## EXERCISE TASK
Repeat exactly the lines of the entries below from the one with "Build this scene" through the one with "scene.camera = cam", both ends included, and nothing else.

Dataset records

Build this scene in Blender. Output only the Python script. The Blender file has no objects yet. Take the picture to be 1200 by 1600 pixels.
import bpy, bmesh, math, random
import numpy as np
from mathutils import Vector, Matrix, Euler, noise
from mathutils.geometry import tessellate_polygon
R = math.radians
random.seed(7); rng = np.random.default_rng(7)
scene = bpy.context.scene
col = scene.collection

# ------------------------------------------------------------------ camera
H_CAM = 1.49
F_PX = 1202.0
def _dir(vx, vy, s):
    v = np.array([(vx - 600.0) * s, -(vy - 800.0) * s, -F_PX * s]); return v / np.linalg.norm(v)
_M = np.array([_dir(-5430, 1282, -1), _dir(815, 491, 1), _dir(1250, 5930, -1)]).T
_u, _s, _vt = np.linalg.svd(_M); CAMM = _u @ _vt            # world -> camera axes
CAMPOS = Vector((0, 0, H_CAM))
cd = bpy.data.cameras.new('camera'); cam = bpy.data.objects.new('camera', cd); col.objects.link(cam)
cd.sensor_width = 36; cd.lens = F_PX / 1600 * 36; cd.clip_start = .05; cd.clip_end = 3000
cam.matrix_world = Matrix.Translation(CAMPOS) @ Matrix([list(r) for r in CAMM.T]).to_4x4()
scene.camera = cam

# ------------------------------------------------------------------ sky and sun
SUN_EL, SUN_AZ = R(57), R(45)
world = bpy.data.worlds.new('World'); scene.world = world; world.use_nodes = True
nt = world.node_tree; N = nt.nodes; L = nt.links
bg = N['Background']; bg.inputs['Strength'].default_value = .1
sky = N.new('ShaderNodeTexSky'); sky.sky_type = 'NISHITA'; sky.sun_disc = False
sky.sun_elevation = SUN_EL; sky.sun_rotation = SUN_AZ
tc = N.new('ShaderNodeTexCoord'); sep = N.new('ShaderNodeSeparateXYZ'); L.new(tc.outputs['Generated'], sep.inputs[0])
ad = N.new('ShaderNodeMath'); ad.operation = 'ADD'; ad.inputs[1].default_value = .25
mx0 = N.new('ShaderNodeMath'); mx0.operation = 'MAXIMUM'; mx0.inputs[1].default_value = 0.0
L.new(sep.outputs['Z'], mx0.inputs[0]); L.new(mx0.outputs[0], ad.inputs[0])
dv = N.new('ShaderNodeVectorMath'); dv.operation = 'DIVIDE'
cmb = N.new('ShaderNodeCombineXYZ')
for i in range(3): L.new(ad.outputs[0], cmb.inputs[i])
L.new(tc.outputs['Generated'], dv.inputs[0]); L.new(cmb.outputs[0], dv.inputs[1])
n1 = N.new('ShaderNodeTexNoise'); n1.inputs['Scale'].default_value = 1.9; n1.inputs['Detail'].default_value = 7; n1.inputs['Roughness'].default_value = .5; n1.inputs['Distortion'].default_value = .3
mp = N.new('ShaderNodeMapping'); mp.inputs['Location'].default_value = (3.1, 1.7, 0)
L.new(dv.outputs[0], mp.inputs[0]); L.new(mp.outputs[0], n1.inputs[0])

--

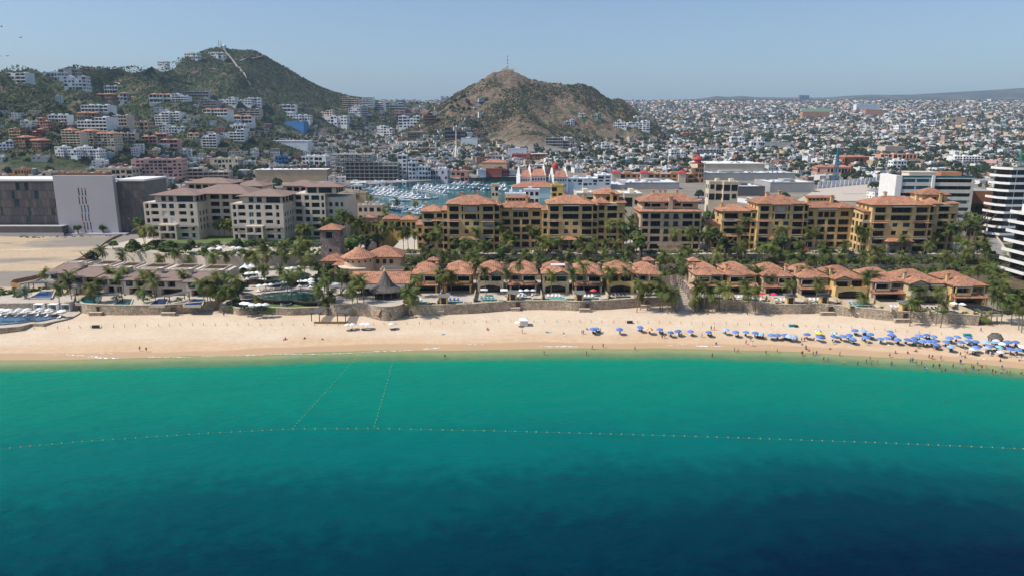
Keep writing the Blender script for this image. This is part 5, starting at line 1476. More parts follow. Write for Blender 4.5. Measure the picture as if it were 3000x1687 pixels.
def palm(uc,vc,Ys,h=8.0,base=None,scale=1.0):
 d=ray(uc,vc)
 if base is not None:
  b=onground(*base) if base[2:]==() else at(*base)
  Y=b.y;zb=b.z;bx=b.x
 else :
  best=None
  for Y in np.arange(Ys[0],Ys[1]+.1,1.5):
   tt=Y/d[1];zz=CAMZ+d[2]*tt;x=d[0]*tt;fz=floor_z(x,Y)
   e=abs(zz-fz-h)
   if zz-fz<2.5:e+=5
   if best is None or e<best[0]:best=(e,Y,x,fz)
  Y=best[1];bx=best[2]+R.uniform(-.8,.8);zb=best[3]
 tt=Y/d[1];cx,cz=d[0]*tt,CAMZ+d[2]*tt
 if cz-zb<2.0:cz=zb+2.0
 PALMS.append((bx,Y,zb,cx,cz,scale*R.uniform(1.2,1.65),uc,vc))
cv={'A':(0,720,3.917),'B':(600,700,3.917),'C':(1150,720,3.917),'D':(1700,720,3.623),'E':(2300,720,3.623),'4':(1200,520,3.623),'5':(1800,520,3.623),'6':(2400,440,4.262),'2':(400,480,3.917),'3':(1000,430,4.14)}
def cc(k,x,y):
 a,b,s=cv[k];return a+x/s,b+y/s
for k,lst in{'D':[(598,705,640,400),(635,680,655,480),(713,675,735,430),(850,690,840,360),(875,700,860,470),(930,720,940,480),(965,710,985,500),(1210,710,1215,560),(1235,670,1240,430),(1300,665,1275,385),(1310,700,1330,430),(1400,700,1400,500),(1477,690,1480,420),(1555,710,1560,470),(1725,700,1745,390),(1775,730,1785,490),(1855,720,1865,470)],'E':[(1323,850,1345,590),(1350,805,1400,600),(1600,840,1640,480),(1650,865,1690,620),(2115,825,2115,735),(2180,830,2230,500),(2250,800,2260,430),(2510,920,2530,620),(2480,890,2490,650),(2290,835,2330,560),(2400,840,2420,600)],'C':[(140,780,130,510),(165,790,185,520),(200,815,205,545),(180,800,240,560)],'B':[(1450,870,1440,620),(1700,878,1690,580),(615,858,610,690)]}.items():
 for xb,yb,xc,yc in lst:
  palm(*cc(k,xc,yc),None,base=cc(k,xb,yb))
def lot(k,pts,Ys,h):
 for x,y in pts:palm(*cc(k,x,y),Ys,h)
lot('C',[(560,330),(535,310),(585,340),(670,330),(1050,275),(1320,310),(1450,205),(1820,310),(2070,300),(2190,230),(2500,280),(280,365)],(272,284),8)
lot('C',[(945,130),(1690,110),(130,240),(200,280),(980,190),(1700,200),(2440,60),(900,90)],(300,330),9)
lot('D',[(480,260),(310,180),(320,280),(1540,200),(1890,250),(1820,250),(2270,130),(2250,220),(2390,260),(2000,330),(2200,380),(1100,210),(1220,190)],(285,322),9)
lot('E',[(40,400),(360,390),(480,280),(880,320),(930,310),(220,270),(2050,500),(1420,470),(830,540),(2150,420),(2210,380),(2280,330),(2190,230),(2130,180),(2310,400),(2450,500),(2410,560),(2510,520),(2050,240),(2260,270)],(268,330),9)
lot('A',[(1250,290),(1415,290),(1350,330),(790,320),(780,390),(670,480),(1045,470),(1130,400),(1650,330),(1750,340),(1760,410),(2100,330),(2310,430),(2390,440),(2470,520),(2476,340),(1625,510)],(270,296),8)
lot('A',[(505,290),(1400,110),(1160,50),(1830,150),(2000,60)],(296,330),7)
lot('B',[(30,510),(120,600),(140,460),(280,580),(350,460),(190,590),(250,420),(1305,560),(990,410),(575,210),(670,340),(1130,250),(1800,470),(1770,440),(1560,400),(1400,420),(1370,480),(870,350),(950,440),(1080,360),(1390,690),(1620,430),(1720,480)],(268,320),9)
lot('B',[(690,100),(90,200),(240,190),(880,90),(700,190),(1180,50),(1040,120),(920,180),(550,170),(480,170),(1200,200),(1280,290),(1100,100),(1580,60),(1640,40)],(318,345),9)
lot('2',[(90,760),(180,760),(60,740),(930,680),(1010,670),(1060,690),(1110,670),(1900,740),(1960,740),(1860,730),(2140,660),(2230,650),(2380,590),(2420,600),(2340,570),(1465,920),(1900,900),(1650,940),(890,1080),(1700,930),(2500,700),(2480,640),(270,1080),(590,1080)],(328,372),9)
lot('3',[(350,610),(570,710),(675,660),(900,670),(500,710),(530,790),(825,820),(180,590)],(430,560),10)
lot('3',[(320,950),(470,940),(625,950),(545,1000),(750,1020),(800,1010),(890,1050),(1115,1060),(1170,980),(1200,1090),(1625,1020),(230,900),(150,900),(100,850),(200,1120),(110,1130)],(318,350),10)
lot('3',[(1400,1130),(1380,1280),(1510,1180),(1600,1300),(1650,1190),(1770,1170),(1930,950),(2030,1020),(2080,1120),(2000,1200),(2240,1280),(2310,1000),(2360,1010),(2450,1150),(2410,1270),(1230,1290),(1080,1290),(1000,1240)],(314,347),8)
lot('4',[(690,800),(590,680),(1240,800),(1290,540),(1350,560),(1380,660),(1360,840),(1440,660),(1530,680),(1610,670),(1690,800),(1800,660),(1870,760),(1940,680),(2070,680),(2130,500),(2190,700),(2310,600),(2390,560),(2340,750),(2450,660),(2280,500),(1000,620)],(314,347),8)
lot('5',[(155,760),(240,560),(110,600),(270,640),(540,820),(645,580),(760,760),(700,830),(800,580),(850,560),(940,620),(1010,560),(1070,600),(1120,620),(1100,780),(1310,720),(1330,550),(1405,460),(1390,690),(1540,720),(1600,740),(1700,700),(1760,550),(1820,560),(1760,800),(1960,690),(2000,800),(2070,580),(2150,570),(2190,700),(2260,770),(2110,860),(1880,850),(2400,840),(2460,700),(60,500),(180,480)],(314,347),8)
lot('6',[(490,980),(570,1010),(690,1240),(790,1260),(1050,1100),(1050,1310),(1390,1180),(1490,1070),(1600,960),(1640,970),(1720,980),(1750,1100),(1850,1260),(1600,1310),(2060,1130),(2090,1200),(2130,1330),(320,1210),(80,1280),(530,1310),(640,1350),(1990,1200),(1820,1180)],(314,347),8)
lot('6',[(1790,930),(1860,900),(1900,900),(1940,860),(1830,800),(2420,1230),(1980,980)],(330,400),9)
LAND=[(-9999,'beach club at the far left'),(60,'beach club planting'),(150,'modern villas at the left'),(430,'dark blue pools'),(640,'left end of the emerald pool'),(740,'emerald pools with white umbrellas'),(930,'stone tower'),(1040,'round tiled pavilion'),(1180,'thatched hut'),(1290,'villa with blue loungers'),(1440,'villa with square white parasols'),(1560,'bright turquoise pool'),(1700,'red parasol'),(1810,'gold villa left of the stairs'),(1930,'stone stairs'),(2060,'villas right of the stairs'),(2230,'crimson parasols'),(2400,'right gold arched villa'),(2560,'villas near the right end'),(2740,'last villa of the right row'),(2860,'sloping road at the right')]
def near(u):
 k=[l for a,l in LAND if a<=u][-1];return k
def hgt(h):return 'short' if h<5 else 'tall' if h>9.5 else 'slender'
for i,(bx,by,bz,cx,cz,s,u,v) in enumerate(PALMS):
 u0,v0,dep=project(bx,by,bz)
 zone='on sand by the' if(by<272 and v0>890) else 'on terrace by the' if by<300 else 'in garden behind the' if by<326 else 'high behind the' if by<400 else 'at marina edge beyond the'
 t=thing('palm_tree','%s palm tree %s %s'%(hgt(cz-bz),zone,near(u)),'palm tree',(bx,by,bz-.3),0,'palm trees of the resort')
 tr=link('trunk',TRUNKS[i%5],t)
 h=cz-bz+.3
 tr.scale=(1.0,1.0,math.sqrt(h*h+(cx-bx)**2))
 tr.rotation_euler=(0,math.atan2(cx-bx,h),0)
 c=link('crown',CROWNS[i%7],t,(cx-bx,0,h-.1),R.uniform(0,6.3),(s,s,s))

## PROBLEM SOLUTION
Build this scene in Blender. Output only the Python script. The Blender file has no objects yet. Take the picture to be 1200 by 1600 pixels.
import bpy, bmesh, math, random
import numpy as np
from mathutils import Vector, Matrix, Euler, noise
from mathutils.geometry import tessellate_polygon
R = math.radians
random.seed(7); rng = np.random.default_rng(7)
scene = bpy.context.scene
col = scene.collection

# ------------------------------------------------------------------ camera
H_CAM = 1.49
F_PX = 1202.0
def _dir(vx, vy, s):
    v = np.array([(vx - 600.0) * s, -(vy - 800.0) * s, -F_PX * s]); return v / np.linalg.norm(v)
_M = np.array([_dir(-5430, 1282, -1), _dir(815, 491, 1), _dir(1250, 5930, -1)]).T
_u, _s, _vt = np.linalg.svd(_M); CAMM = _u @ _vt            # world -> camera axes
CAMPOS = Vector((0, 0, H_CAM))
cd = bpy.data.cameras.new('camera'); cam = bpy.data.objects.new('camera', cd); col.objects.link(cam)
cd.sensor_width = 36; cd.lens = F_PX / 1600 * 36; cd.clip_start = .05; cd.clip_end = 3000
cam.matrix_world = Matrix.Translation(CAMPOS) @ Matrix([list(r) for r in CAMM.T]).to_4x4()
scene.camera = cam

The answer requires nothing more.